Sampai saat ini belum ada payung hukum yang cukup terkait implementasi ESOP di Indonesia. Draf yang dirumuskan Otoritas Jasa Keuangan (OJK) tentang Program Kepemilikan Saham oleh Karyawan Perusahaan Terbuka belum juga final sejak tahun 2013.
Boleh jadi pemerintah paham betul bahwa ESOP adalah jalan terjal yang langsung akan bersinggungan dengan kepentingan investor.
Namun, paket insentif ekonomi bisa menjadi kompensasi untuk mereka, misalnya pengurangan pajak atau tax holiday bagi perusahaan yang sudah ESOP, serta insentif-insentif lainnya.
Hal itu cukup beralasan karena perusahaan yang sudah ESOP berarti telah lakukan redistribusi nilai lebihnya.
Demokrasi ekonomi
Dalam ruang diskusi mayanya, London School of Economics and Political Science (LSE), Maret 2018 lalu mengangkat soal demokrasi ekonomi dan ketimpangan.
Profesor Andrew Cumbers menjelaskan tentang Economic Democracy Index (EDI) dan hubungannya dengan ketimpangan.
Ia merilis data EDI per 2018 yang menempatkan Swedia, Denmark, Islandia, Austria, Finlandia, dan lainnya sebagai negara dengan indeks demokrasi ekonomi tinggi dengan nilai mendekati 0,7 poin.
Indeks itu tersusun atas empat komponen utama. Pertama, demokrasi di tempat kerja dan hak karyawan. Kedua, derajat demokrasi ekonomi (termasuk di dalamnya kepemilikan kolektif atas perusahaan).

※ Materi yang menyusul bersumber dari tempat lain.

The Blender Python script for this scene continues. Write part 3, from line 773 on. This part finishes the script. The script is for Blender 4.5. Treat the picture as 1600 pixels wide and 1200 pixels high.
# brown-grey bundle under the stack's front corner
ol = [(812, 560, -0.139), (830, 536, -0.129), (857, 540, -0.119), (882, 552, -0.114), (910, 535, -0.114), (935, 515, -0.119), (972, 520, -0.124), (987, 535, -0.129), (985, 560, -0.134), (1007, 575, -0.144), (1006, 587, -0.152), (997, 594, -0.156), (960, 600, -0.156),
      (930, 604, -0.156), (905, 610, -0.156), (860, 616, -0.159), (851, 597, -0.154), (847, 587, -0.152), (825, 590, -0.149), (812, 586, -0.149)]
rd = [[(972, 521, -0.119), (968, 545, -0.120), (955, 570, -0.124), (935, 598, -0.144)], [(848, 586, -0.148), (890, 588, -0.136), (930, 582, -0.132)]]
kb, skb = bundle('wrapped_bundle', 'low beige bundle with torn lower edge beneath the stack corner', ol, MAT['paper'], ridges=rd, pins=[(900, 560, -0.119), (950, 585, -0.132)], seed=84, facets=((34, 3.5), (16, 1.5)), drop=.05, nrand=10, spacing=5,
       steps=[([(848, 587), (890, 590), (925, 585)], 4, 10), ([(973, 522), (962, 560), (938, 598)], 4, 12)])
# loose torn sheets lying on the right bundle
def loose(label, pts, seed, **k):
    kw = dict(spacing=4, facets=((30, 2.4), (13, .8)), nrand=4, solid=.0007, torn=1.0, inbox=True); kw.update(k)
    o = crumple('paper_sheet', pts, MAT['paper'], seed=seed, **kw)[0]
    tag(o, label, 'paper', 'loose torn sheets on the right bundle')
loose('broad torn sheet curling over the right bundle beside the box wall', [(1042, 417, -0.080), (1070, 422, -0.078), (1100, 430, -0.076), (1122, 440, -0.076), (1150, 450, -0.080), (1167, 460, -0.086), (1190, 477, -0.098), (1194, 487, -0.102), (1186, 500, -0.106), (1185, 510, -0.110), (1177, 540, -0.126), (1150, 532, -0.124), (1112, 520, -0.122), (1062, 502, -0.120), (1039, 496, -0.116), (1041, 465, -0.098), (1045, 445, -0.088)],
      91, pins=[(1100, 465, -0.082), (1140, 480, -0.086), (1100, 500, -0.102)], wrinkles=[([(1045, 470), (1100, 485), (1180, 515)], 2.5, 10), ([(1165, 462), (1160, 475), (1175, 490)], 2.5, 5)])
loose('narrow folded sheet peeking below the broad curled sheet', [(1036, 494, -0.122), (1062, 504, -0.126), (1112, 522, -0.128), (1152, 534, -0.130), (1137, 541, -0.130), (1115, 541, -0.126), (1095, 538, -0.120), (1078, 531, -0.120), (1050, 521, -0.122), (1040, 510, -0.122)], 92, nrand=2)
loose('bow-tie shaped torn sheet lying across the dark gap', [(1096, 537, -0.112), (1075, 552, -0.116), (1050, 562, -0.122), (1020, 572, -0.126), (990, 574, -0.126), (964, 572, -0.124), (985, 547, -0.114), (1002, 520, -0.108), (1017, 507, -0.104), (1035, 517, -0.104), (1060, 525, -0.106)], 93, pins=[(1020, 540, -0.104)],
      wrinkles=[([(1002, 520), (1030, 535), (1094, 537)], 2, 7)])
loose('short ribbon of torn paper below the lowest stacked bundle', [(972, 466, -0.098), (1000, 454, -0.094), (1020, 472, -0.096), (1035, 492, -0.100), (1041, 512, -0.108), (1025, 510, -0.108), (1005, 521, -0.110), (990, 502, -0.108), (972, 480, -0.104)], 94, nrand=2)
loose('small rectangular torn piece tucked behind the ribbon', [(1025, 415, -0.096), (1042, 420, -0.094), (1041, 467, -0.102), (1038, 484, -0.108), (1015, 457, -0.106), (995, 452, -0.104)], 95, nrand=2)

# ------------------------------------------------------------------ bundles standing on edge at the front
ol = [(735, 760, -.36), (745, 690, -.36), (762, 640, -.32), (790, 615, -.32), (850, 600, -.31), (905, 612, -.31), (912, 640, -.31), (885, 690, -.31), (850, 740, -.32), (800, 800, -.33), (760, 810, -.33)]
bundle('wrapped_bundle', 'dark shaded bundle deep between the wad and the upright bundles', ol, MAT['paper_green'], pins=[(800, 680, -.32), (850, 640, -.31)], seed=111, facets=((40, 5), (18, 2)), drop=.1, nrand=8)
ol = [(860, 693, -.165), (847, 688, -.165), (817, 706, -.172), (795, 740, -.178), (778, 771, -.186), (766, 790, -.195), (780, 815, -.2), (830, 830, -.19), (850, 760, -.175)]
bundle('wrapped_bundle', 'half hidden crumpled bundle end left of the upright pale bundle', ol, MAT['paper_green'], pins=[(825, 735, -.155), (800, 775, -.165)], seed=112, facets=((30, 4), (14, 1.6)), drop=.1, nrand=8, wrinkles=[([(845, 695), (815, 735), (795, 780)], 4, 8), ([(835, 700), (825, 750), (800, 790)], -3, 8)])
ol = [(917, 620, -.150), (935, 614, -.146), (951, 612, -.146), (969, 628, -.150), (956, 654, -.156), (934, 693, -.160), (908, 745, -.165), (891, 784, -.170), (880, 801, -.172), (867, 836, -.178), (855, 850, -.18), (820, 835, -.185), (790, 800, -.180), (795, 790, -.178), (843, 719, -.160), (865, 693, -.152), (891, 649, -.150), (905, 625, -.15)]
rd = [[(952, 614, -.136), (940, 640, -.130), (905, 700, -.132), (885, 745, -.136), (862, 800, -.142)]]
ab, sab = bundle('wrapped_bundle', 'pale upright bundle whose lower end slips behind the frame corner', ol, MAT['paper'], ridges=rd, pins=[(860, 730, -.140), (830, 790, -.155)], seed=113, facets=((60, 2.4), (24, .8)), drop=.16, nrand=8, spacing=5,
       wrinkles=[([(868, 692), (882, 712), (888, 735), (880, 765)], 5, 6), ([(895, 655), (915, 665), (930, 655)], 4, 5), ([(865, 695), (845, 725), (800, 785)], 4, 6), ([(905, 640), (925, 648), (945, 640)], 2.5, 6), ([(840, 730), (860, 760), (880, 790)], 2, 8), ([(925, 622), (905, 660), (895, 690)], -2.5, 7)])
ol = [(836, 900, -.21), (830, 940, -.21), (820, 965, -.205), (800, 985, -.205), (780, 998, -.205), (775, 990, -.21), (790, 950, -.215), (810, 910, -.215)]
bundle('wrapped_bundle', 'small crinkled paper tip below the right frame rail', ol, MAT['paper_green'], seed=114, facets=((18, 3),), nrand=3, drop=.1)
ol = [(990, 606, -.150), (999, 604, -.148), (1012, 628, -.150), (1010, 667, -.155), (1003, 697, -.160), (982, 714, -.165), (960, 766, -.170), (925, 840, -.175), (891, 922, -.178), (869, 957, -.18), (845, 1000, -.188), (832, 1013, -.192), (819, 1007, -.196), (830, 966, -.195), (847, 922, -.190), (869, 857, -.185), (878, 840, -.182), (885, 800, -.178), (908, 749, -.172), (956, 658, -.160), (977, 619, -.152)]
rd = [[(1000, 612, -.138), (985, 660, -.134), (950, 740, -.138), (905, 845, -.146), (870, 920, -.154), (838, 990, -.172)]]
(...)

Ketiga, distribusi pengambilan keputusan ekonomi. Dan keempat, transparansi dan partisipasi pengambilan keputusan makro ekonomi.
Dalam tulisannya, Cumbers menunjukkan korelasi antara tingginya EDI suatu negara dan rendahnya Rasio Gini mereka. Negara-negara dengan skor EDI mendekati atau di atas 0,7 poin, Rasio Gini-nya di angka 0,2 sampai 0,3 poin.
Dalam argumennya, Cumbers mengatakan bahwa hal itu bukan karena sedikitnya penduduk, yang rata-rata 20 jutaan orang, melainkan karena arsitektur kelembagaan serta kerangka tata kelola yang baik.
Artinya bahwa diktum keadilan sosial dalam kerangka demokrasi ekonomi perlu disokong dengan tata kelembagaan dan tata kelola yang tepat. Bila tidak, selamanya hanya menjadi diskursus para elite. Dan, rekayasa semacam itu hanya mungkin melalui kebijakan atau peraturan hukum tertentu.
Di Indonesia, indeks yang mirip pernah disusun oleh Awan Santosa, akademisi Universitas Gajah Mada (UGM). Bersama timnya, Santosa membuat Indeks Demokrasi Ekonomi Indonesia (IDEI) sejak 2009.
Tentu akan berjalan dengan baik bila pemerintah mengadopsi IDEI tersebut sebagai salah satu indikator pembangunan menggenapi Pendapatan Domestik Bruto (PDB), Indeks Pembangunan Manusia (IPM), Indeks Persepsi Korupsi (IPK), dan indeks lainnya.